EXERCISE REQUIREMENTS: The required output is the exact run of lines from the line containing "Write the bpy" to the line containing "S = bpy.context.scene", inclusive, and nothing besides.

RECORD SET:
|---|
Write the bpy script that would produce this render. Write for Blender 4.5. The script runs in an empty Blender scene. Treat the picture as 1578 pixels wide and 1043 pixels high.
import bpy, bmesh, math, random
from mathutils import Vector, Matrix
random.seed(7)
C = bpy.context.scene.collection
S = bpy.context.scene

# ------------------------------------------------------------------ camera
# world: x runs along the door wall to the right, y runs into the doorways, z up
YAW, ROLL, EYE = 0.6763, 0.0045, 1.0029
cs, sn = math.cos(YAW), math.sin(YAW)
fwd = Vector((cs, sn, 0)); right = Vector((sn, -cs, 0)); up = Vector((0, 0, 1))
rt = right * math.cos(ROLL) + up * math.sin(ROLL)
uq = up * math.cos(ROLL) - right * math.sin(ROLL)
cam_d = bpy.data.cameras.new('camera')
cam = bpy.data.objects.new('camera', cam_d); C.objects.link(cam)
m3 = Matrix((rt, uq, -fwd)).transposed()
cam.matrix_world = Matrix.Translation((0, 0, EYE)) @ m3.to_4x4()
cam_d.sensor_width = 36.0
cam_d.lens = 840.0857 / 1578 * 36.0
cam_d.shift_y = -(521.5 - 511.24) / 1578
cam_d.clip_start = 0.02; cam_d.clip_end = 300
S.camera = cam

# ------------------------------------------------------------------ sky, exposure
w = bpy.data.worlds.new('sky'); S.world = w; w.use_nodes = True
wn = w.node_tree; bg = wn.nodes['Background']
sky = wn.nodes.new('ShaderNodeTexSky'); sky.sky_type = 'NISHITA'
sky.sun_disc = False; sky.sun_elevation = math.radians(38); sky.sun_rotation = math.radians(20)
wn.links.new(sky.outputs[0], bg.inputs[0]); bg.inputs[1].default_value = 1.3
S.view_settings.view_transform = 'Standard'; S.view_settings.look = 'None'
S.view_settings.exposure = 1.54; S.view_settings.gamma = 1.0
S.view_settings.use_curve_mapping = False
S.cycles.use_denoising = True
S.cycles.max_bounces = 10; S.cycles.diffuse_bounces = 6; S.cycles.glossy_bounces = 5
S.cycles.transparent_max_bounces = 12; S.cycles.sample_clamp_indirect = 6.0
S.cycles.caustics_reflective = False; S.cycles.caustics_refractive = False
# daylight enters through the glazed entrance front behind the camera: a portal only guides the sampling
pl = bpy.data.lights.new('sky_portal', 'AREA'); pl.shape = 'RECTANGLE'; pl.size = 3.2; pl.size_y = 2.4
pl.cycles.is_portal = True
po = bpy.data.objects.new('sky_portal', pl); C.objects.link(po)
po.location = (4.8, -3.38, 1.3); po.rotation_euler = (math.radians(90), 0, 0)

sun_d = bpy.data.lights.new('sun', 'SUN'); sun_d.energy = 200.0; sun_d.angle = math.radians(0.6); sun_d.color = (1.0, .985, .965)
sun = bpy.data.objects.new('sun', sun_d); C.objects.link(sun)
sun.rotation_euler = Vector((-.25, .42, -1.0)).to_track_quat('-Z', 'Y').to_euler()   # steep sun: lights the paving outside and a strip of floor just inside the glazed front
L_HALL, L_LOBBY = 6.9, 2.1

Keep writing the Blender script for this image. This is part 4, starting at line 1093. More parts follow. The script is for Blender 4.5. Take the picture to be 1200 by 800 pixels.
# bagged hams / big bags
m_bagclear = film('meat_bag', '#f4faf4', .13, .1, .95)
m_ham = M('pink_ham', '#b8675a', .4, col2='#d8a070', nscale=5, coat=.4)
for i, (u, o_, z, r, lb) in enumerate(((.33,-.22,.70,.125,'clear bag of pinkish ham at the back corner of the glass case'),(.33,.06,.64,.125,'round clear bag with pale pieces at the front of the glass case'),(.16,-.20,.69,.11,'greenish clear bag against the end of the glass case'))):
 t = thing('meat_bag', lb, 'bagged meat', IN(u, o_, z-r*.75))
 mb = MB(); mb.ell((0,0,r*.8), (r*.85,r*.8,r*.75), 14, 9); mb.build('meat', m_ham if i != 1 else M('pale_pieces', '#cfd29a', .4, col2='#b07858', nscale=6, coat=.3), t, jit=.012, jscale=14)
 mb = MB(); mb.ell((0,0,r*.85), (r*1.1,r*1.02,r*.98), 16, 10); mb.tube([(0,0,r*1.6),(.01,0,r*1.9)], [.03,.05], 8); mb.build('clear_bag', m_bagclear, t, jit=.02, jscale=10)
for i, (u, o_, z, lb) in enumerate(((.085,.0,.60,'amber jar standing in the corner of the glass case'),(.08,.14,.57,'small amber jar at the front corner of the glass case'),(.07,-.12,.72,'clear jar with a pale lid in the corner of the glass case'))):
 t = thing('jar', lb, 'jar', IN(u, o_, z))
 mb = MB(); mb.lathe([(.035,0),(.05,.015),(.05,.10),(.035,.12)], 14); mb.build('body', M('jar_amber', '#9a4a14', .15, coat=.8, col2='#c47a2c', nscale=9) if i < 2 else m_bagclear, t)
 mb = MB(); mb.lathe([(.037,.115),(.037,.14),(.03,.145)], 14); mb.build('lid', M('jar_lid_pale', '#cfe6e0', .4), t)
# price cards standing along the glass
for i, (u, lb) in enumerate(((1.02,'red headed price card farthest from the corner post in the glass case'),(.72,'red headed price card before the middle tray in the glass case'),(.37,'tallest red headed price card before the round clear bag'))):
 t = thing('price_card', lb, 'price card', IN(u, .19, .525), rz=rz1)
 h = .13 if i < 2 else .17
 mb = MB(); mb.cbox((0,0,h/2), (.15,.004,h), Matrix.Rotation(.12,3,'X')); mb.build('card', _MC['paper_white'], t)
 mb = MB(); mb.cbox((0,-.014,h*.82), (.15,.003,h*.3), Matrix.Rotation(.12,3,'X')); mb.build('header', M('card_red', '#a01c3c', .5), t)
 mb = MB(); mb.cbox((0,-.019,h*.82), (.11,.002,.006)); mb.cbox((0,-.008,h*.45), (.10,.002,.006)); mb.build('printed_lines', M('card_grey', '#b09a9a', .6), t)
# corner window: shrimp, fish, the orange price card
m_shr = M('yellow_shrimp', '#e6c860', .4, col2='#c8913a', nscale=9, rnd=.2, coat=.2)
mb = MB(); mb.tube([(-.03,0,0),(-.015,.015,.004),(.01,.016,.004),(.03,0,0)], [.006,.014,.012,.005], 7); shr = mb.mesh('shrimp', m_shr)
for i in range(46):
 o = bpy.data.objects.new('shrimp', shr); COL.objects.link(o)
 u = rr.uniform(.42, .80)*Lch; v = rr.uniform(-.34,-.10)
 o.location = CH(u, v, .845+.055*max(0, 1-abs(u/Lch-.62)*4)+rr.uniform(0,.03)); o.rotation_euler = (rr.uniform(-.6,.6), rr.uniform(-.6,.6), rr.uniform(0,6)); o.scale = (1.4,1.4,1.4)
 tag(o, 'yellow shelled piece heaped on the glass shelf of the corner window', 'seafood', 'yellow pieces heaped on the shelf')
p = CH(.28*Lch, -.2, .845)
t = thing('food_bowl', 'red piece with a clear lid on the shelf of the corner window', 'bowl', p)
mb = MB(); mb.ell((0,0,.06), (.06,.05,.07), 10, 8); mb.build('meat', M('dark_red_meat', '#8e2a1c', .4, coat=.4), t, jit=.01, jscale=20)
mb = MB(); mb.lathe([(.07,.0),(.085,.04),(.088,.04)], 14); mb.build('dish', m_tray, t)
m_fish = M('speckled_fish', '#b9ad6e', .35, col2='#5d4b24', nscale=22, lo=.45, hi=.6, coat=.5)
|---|
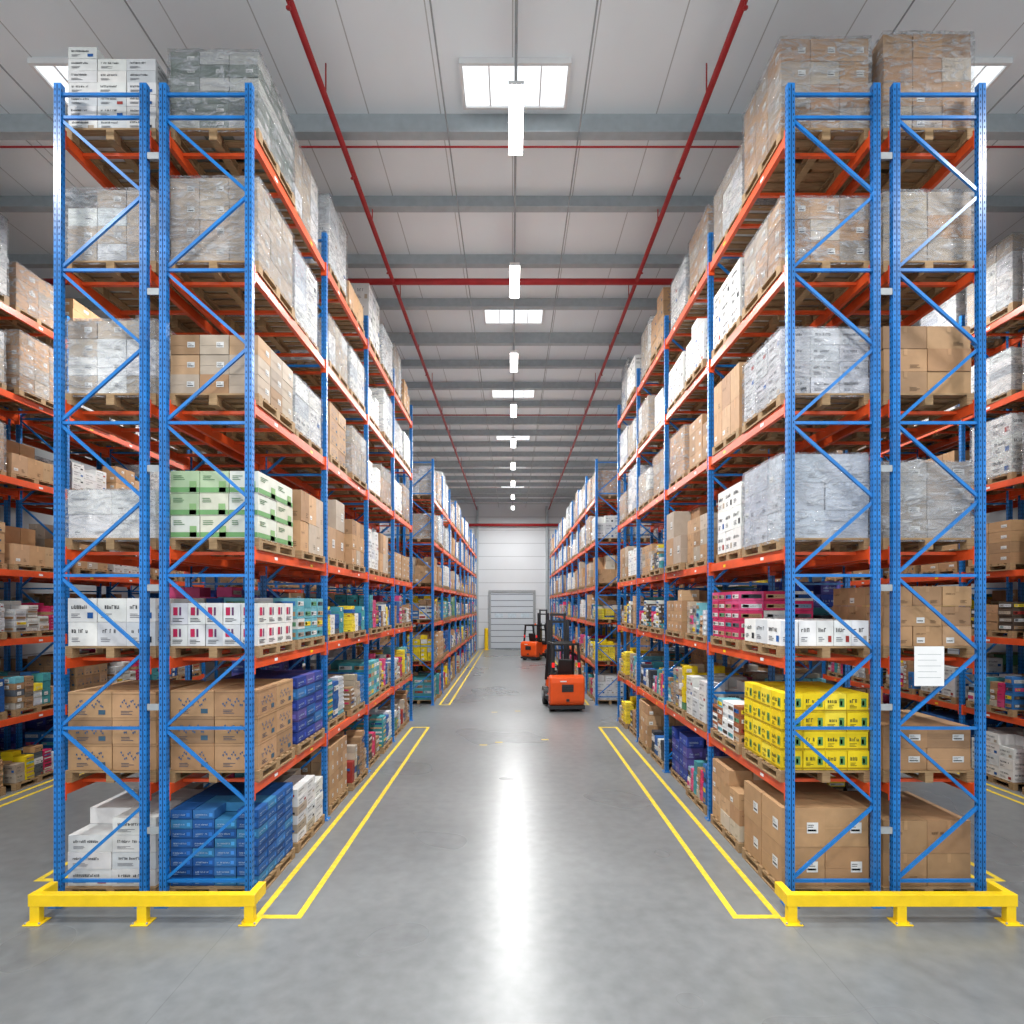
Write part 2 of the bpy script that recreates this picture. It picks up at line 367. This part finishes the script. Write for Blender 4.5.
|---|
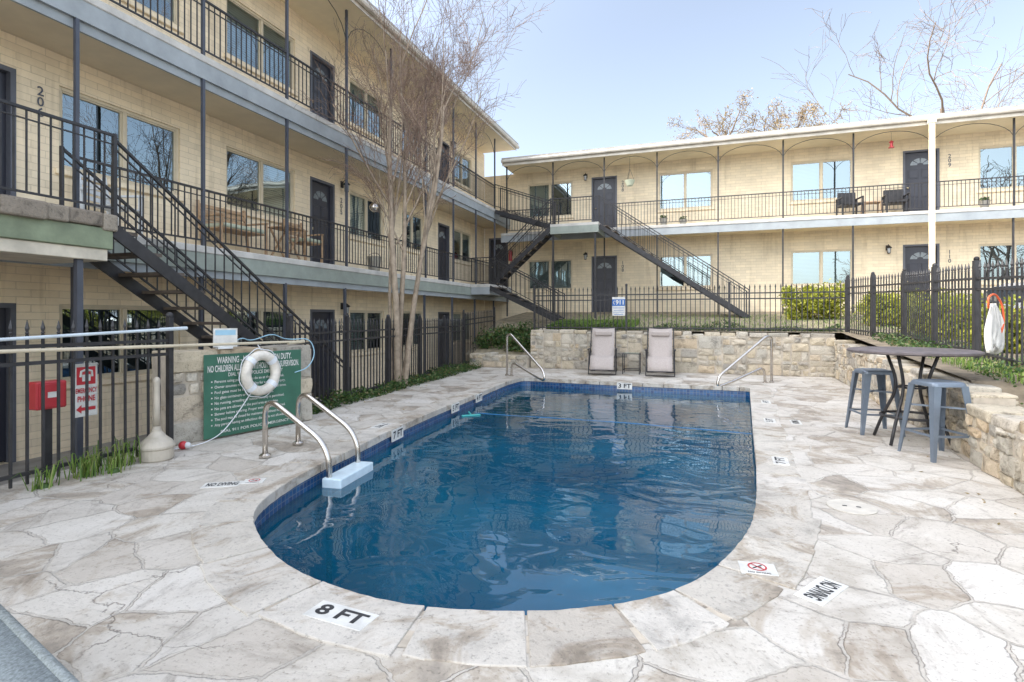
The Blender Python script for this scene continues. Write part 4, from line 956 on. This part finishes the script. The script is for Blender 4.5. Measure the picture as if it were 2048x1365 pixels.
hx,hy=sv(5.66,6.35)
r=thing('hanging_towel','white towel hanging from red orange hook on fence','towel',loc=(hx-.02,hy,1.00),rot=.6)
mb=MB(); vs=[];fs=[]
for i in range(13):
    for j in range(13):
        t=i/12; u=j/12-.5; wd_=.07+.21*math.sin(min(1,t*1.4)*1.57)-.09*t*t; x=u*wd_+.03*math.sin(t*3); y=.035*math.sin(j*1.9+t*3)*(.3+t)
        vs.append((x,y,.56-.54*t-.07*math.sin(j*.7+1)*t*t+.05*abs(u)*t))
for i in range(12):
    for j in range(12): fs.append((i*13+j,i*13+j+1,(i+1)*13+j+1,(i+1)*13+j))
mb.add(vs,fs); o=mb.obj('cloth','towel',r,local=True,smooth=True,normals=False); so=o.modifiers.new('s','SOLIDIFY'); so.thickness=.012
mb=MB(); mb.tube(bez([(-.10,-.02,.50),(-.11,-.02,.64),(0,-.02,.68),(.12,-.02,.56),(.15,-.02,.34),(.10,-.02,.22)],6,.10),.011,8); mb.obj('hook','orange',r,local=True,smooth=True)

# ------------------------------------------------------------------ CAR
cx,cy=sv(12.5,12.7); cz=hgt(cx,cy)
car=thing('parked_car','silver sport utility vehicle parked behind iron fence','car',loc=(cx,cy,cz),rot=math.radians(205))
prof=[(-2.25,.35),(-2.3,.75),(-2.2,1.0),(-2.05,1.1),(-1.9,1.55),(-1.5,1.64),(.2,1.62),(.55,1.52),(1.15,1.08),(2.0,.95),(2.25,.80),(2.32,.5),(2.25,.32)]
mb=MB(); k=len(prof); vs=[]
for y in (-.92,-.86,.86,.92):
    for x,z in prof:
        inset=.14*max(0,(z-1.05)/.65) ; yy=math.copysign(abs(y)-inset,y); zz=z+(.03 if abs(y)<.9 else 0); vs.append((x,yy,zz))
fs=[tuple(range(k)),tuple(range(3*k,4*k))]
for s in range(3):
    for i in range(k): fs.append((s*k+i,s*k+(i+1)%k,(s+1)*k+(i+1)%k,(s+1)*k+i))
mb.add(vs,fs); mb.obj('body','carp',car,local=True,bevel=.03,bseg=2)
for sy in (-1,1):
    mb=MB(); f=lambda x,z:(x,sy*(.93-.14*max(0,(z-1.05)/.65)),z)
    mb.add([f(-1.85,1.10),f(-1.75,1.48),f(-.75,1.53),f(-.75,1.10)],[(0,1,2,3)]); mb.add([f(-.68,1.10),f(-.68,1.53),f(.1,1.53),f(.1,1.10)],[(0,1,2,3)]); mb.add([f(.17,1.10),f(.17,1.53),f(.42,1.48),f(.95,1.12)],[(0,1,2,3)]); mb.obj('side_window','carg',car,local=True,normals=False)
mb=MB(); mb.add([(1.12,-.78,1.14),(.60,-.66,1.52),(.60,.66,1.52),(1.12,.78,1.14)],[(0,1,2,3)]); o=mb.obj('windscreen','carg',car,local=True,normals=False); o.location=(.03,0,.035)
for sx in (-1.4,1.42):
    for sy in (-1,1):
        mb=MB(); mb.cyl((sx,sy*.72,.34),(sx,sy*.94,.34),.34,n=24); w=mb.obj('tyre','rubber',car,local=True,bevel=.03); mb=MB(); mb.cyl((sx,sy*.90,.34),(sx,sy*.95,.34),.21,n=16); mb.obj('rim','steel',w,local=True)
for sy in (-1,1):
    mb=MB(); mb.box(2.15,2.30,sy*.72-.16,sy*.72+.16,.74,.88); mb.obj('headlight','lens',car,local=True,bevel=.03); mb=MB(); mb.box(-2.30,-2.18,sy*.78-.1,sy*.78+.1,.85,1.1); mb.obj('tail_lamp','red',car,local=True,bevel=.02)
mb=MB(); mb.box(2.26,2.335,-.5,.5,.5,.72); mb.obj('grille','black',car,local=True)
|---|
FINISHED ANSWER:
Write the bpy script that would produce this render. Write for Blender 4.5. The script runs in an empty Blender scene. Treat the picture as 1578 pixels wide and 1043 pixels high.
import bpy, bmesh, math, random
from mathutils import Vector, Matrix
random.seed(7)
C = bpy.context.scene.collection
S = bpy.context.scene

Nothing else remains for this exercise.